══ PROVIDED DATA

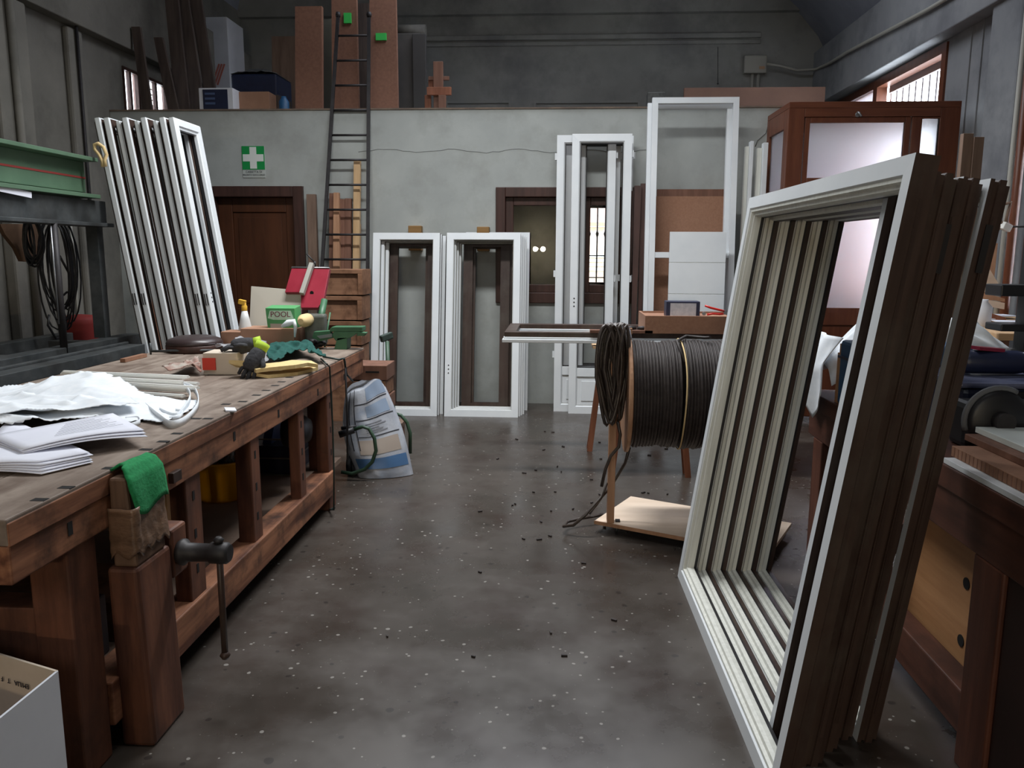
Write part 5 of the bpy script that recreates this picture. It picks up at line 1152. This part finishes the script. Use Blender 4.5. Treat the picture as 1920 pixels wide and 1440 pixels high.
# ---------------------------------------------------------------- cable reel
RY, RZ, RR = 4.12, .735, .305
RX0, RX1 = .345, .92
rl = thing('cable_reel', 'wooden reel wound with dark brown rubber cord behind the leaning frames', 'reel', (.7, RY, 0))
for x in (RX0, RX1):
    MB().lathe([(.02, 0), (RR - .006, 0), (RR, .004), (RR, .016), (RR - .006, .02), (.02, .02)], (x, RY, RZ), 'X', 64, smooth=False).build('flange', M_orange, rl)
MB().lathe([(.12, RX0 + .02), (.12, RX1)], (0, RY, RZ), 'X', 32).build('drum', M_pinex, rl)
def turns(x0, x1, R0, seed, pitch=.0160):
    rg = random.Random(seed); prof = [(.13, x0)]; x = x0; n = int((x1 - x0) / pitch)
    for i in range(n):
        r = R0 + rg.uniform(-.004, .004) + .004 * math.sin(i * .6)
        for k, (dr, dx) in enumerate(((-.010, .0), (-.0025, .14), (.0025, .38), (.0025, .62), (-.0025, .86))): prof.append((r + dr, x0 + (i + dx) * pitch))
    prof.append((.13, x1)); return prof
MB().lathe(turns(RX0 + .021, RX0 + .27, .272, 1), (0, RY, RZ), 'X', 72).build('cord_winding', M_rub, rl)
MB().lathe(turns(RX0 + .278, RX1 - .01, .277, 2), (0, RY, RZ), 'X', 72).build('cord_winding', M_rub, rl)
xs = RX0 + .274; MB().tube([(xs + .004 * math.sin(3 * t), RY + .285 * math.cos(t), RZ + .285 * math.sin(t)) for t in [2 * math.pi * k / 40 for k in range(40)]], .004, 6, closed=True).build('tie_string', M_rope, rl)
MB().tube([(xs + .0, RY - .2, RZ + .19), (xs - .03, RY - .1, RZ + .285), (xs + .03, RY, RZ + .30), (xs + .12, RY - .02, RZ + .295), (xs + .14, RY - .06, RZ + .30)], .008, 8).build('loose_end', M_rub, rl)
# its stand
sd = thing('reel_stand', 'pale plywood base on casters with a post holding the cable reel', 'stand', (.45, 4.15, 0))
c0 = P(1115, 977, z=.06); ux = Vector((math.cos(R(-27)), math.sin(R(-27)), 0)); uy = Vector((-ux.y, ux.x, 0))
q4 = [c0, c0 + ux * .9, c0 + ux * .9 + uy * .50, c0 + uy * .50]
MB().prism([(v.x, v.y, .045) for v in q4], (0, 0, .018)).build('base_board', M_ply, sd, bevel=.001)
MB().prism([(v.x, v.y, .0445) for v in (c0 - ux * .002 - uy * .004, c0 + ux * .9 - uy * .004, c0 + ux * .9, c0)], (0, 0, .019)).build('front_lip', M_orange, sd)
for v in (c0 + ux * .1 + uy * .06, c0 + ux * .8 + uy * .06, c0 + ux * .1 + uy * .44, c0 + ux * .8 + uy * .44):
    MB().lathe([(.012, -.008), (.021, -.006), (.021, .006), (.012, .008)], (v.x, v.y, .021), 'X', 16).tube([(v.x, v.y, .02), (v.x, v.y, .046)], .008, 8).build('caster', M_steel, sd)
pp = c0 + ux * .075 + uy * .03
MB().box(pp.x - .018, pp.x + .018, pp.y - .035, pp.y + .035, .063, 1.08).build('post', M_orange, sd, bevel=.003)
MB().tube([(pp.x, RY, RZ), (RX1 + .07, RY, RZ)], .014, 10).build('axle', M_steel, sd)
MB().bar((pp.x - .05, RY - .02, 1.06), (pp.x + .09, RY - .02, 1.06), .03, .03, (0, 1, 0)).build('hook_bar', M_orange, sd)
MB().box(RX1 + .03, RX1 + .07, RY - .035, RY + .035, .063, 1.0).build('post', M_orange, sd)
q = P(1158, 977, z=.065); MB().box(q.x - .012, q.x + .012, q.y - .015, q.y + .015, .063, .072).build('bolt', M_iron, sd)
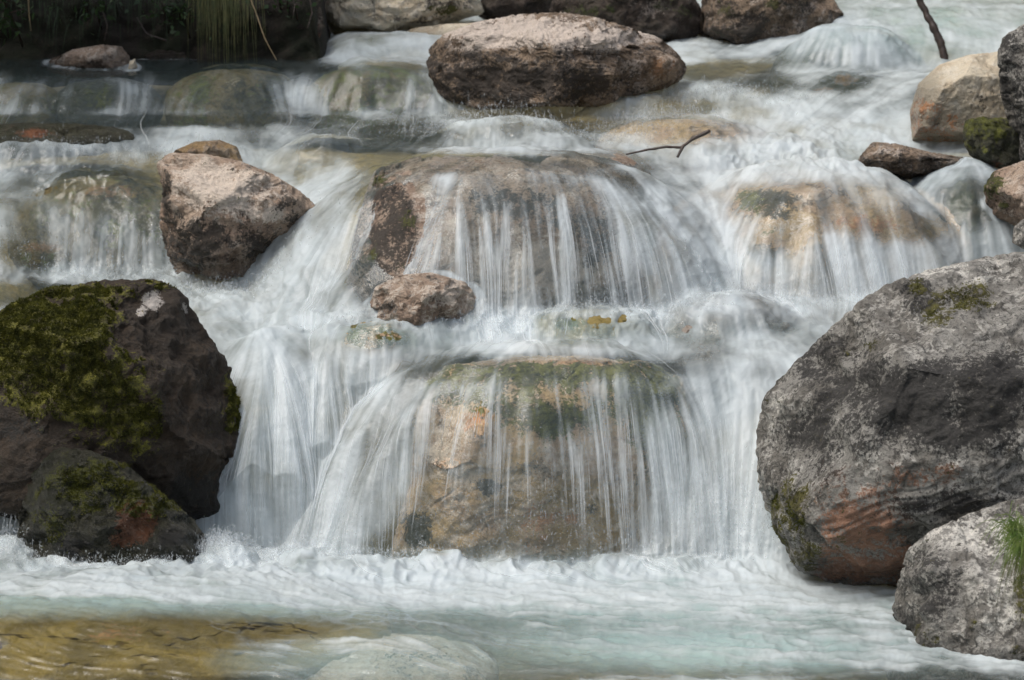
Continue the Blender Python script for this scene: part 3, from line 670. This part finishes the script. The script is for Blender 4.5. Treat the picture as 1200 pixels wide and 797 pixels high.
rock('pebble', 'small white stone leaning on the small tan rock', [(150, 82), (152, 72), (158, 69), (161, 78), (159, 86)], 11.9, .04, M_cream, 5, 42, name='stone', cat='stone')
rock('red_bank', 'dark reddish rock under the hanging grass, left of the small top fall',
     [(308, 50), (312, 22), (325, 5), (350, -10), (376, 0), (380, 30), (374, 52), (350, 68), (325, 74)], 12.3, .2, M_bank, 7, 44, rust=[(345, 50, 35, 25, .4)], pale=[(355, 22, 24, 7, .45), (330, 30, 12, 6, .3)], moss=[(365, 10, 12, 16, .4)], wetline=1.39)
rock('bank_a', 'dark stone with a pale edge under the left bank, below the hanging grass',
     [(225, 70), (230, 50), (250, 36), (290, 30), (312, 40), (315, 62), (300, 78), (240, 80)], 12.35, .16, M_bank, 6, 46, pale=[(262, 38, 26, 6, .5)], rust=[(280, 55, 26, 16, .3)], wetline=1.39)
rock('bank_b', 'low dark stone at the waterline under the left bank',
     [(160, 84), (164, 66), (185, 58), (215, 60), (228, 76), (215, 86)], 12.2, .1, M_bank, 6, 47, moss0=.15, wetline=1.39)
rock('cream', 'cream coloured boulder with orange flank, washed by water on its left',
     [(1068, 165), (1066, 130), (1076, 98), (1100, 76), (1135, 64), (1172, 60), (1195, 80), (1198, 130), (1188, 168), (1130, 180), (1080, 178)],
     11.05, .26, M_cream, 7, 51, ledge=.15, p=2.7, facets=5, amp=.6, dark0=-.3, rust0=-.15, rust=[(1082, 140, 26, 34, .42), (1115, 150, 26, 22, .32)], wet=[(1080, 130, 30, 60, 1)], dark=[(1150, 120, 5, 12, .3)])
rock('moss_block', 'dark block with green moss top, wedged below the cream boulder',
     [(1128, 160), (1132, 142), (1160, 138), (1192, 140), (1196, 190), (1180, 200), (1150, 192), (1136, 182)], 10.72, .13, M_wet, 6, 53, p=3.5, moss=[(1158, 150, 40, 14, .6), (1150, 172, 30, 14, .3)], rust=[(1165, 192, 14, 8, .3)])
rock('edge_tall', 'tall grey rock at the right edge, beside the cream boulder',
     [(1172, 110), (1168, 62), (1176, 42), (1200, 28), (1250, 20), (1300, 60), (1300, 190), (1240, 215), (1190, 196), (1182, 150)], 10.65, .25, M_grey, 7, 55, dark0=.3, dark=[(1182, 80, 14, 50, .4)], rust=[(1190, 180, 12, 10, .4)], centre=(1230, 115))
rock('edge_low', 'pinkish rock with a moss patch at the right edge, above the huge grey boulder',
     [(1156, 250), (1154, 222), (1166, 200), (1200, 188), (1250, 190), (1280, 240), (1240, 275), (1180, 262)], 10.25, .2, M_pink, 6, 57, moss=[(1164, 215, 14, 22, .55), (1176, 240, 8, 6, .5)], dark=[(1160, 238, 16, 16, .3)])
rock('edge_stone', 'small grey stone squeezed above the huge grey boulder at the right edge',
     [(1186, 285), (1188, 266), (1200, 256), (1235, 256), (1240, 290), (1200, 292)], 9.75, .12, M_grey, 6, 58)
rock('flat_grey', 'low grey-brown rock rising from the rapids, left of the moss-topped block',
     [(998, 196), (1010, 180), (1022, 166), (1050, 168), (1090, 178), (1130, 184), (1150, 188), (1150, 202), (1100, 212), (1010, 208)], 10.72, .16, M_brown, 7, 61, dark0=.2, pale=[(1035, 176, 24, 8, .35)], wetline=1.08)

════

| WHAT YOU SHOULD DO |
Using the data above, reproduce exactly the lines from the line that contains "Continue the Blender" through the line that contains "rock('bank_b', 'low dark", including both.

| SOLUTION TO THIS PROBLEM |
Continue the Blender Python script for this scene: part 3, from line 670. This part finishes the script. The script is for Blender 4.5. Treat the picture as 1200 pixels wide and 797 pixels high.
rock('pebble', 'small white stone leaning on the small tan rock', [(150, 82), (152, 72), (158, 69), (161, 78), (159, 86)], 11.9, .04, M_cream, 5, 42, name='stone', cat='stone')
rock('red_bank', 'dark reddish rock under the hanging grass, left of the small top fall',
     [(308, 50), (312, 22), (325, 5), (350, -10), (376, 0), (380, 30), (374, 52), (350, 68), (325, 74)], 12.3, .2, M_bank, 7, 44, rust=[(345, 50, 35, 25, .4)], pale=[(355, 22, 24, 7, .45), (330, 30, 12, 6, .3)], moss=[(365, 10, 12, 16, .4)], wetline=1.39)
rock('bank_a', 'dark stone with a pale edge under the left bank, below the hanging grass',
     [(225, 70), (230, 50), (250, 36), (290, 30), (312, 40), (315, 62), (300, 78), (240, 80)], 12.35, .16, M_bank, 6, 46, pale=[(262, 38, 26, 6, .5)], rust=[(280, 55, 26, 16, .3)], wetline=1.39)
rock('bank_b', 'low dark stone at the waterline under the left bank',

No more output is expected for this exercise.